Dr. Clifton W. Potter, UofL History Professor~

Last Friday my wife, younger grandson, and our son returned from a trip to France. We had been part of a group that toured the battlefields, cemeteries, and memorials associated with the American soldiers who fought and died in World War I.  Our son is a museum curator, so he was one of the tour guides. I had not been in France since 1973, but slowly my command of French returned. That made all the difference in my enjoyment of our journey. Why bother to learn foreign languages? They are the gateways to truly understanding another culture. One can read the great classics in an English translation, but it is not the same. It is possible to grasp the basics of an author’s work, but the nuance is lost. This is particularly true of authors like Voltaire. Being able to speak a foreign language gives a student the chance to avoid being an ordinary tourist, but to enter another culture.        

I studied French under two remarkable women who were as different as night and day.  Dr. Gertrude E. Teller joined the Lynchburg College faculty in 1950 and taught German and French until her death in 1960. She was the cousin of Dr. Edward Teller, the supposed father of the hydrogen bomb, and her brother was a member of the last independent Austrian government before the absorption of that nation by Nazi Germany in March 1937.  Dr. Teller fled from Vienna, never to return. First, she went to France, then to England, and finally to the United States where she settled. Her classes at Lynchburg College were popular although she had a reputation for being very demanding and at times difficult. She was fluent in several languages, and she expected everybody else to be equally gifted! If she could not remember a word in English, then she would use a cognate in German—or French—or Spanish—or Italian.  Dr. Teller died suddenly shortly after the beginning of the fall semester of the 1960-1961 session. Nicole Rothe took over her classes. I learned the basics of French grammar from Dr.
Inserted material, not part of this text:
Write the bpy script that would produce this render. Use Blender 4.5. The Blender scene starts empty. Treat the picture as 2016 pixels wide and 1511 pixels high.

Teller, but I learned how to speak French from Nicole Rothe.

Nicole Rothe, a native of Lyon, met her future husband while they both were studying in Charlottesville.  She taught at Lynchburg College for only three years between 1960 and 1963, and then her husband was transferred, and the family moved to Florida.  But what three years they were! My wife and I became fast friends in her class, and it was there we fell in love. Seven years later in 1967, we stood in the shadow of King Henri IV statue on the Pont Neuf in Paris and thanked Me. Rothe.  A week ago, we stood in that same spot, leaned on the bridge, and looked towards Notre Dame, whispered “Merci Mme Rothe,” and were young again. One day in a village in the Champagne a old gentleman shook my hand and said—in French of course—“Twice you have saved our precious liberty, and for that we shall be forever thankful.” The French were welcoming, they were gracious, and we all hated to leave.